──────── SOURCE DATA

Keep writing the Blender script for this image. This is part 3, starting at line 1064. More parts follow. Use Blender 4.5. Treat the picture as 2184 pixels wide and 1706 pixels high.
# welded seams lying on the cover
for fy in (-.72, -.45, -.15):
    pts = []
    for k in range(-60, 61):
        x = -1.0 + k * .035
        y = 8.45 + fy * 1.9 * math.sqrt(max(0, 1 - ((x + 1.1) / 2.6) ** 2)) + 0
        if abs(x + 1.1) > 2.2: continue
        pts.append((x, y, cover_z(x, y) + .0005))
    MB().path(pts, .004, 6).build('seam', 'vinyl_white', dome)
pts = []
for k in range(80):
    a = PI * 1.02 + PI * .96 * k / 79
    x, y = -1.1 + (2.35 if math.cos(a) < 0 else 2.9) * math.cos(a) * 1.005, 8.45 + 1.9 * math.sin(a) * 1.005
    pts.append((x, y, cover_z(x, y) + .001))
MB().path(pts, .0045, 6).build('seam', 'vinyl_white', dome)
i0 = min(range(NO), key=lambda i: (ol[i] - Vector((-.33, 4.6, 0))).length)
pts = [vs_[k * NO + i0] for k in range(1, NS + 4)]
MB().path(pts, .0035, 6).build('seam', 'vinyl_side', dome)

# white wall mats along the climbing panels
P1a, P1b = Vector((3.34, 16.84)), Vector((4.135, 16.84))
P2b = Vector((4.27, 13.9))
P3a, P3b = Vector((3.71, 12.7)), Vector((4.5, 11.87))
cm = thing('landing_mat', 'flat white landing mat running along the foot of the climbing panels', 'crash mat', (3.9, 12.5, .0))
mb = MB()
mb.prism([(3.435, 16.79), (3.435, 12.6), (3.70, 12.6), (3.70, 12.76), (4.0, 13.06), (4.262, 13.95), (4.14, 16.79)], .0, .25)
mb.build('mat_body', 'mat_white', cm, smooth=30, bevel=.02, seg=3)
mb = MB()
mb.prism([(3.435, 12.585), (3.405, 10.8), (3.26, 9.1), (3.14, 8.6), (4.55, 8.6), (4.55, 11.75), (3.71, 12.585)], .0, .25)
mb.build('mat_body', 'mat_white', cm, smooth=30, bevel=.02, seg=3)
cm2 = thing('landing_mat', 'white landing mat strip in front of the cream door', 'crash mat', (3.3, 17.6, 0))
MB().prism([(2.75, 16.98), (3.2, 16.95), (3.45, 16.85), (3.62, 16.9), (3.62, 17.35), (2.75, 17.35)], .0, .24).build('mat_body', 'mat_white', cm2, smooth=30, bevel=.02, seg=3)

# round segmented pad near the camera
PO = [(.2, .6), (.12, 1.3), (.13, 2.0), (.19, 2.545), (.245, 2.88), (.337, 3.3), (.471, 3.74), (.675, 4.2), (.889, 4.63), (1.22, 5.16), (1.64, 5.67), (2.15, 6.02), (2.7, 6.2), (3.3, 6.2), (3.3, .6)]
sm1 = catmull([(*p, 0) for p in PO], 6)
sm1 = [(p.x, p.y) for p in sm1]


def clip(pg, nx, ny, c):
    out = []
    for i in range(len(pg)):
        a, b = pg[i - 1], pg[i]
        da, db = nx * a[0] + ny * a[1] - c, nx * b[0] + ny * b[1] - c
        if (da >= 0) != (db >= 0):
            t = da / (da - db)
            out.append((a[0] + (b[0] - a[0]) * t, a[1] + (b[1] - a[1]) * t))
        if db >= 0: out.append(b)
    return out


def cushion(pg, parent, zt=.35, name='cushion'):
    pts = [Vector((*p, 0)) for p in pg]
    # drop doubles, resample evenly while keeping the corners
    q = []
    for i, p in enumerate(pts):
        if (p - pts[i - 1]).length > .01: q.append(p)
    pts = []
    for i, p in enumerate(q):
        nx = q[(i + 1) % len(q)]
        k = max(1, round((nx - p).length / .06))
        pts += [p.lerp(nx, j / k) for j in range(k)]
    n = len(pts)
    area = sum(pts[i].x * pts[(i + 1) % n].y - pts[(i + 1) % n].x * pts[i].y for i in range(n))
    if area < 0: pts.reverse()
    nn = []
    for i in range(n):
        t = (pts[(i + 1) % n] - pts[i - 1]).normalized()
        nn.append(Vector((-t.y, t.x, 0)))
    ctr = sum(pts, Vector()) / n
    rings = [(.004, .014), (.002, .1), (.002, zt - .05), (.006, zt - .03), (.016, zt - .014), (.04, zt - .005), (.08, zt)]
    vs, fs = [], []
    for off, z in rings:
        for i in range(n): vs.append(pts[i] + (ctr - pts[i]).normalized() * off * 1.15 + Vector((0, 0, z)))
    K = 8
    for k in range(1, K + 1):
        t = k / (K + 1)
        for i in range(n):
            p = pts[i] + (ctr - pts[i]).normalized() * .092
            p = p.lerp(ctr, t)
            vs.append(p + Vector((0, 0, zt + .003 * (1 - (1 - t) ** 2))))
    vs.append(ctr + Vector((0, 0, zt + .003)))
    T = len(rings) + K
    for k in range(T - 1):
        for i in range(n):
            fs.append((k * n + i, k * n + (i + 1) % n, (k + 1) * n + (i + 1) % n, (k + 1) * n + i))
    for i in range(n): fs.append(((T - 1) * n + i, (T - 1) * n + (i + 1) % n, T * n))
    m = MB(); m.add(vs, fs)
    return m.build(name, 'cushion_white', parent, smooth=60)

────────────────

Once more, set down the full listing, verbatim.

Keep writing the Blender script for this image. This is part 3, starting at line 1064. More parts follow. Use Blender 4.5. Treat the picture as 2184 pixels wide and 1706 pixels high.
# welded seams lying on the cover
for fy in (-.72, -.45, -.15):
    pts = []
    for k in range(-60, 61):
        x = -1.0 + k * .035
        y = 8.45 + fy * 1.9 * math.sqrt(max(0, 1 - ((x + 1.1) / 2.6) ** 2)) + 0
        if abs(x + 1.1) > 2.2: continue
        pts.append((x, y, cover_z(x, y) + .0005))
    MB().path(pts, .004, 6).build('seam', 'vinyl_white', dome)
pts = []
for k in range(80):
    a = PI * 1.02 + PI * .96 * k / 79
    x, y = -1.1 + (2.35 if math.cos(a) < 0 else 2.9) * math.cos(a) * 1.005, 8.45 + 1.9 * math.sin(a) * 1.005
    pts.append((x, y, cover_z(x, y) + .001))
MB().path(pts, .0045, 6).build('seam', 'vinyl_white', dome)
i0 = min(range(NO), key=lambda i: (ol[i] - Vector((-.33, 4.6, 0))).length)
pts = [vs_[k * NO + i0] for k in range(1, NS + 4)]
MB().path(pts, .0035, 6).build('seam', 'vinyl_side', dome)

# white wall mats along the climbing panels
P1a, P1b = Vector((3.34, 16.84)), Vector((4.135, 16.84))
P2b = Vector((4.27, 13.9))
P3a, P3b = Vector((3.71, 12.7)), Vector((4.5, 11.87))
cm = thing('landing_mat', 'flat white landing mat running along the foot of the climbing panels', 'crash mat', (3.9, 12.5, .0))
mb = MB()
mb.prism([(3.435, 16.79), (3.435, 12.6), (3.70, 12.6), (3.70, 12.76), (4.0, 13.06), (4.262, 13.95), (4.14, 16.79)], .0, .25)
mb.build('mat_body', 'mat_white', cm, smooth=30, bevel=.02, seg=3)
mb = MB()
mb.prism([(3.435, 12.585), (3.405, 10.8), (3.26, 9.1), (3.14, 8.6), (4.55, 8.6), (4.55, 11.75), (3.71, 12.585)], .0, .25)
mb.build('mat_body', 'mat_white', cm, smooth=30, bevel=.02, seg=3)
cm2 = thing('landing_mat', 'white landing mat strip in front of the cream door', 'crash mat', (3.3, 17.6, 0))
MB().prism([(2.75, 16.98), (3.2, 16.95), (3.45, 16.85), (3.62, 16.9), (3.62, 17.35), (2.75, 17.35)], .0, .24).build('mat_body', 'mat_white', cm2, smooth=30, bevel=.02, seg=3)

# round segmented pad near the camera
PO = [(.2, .6), (.12, 1.3), (.13, 2.0), (.19, 2.545), (.245, 2.88), (.337, 3.3), (.471, 3.74), (.675, 4.2), (.889, 4.63), (1.22, 5.16), (1.64, 5.67), (2.15, 6.02), (2.7, 6.2), (3.3, 6.2), (3.3, .6)]
sm1 = catmull([(*p, 0) for p in PO], 6)
sm1 = [(p.x, p.y) for p in sm1]


def clip(pg, nx, ny, c):
    out = []
    for i in range(len(pg)):
        a, b = pg[i - 1], pg[i]
        da, db = nx * a[0] + ny * a[1] - c, nx * b[0] + ny * b[1] - c
        if (da >= 0) != (db >= 0):
            t = da / (da - db)
            out.append((a[0] + (b[0] - a[0]) * t, a[1] + (b[1] - a[1]) * t))
        if db >= 0: out.append(b)
    return out


def cushion(pg, parent, zt=.35, name='cushion'):
    pts = [Vector((*p, 0)) for p in pg]
    # drop doubles, resample evenly while keeping the corners
    q = []
    for i, p in enumerate(pts):
        if (p - pts[i - 1]).length > .01: q.append(p)
    pts = []
    for i, p in enumerate(q):
        nx = q[(i + 1) % len(q)]
        k = max(1, round((nx - p).length / .06))
        pts += [p.lerp(nx, j / k) for j in range(k)]
    n = len(pts)
    area = sum(pts[i].x * pts[(i + 1) % n].y - pts[(i + 1) % n].x * pts[i].y for i in range(n))
    if area < 0: pts.reverse()
    nn = []
    for i in range(n):
        t = (pts[(i + 1) % n] - pts[i - 1]).normalized()
        nn.append(Vector((-t.y, t.x, 0)))
    ctr = sum(pts, Vector()) / n
    rings = [(.004, .014), (.002, .1), (.002, zt - .05), (.006, zt - .03), (.016, zt - .014), (.04, zt - .005), (.08, zt)]
    vs, fs = [], []
    for off, z in rings:
        for i in range(n): vs.append(pts[i] + (ctr - pts[i]).normalized() * off * 1.15 + Vector((0, 0, z)))
    K = 8
    for k in range(1, K + 1):
        t = k / (K + 1)
        for i in range(n):
            p = pts[i] + (ctr - pts[i]).normalized() * .092
            p = p.lerp(ctr, t)
            vs.append(p + Vector((0, 0, zt + .003 * (1 - (1 - t) ** 2))))
    vs.append(ctr + Vector((0, 0, zt + .003)))
    T = len(rings) + K
    for k in range(T - 1):
        for i in range(n):
            fs.append((k * n + i, k * n + (i + 1) % n, (k + 1) * n + (i + 1) % n, (k + 1) * n + i))
    for i in range(n): fs.append(((T - 1) * n + i, (T - 1) * n + (i + 1) % n, T * n))
    m = MB(); m.add(vs, fs)
    return m.build(name, 'cushion_white', parent, smooth=60)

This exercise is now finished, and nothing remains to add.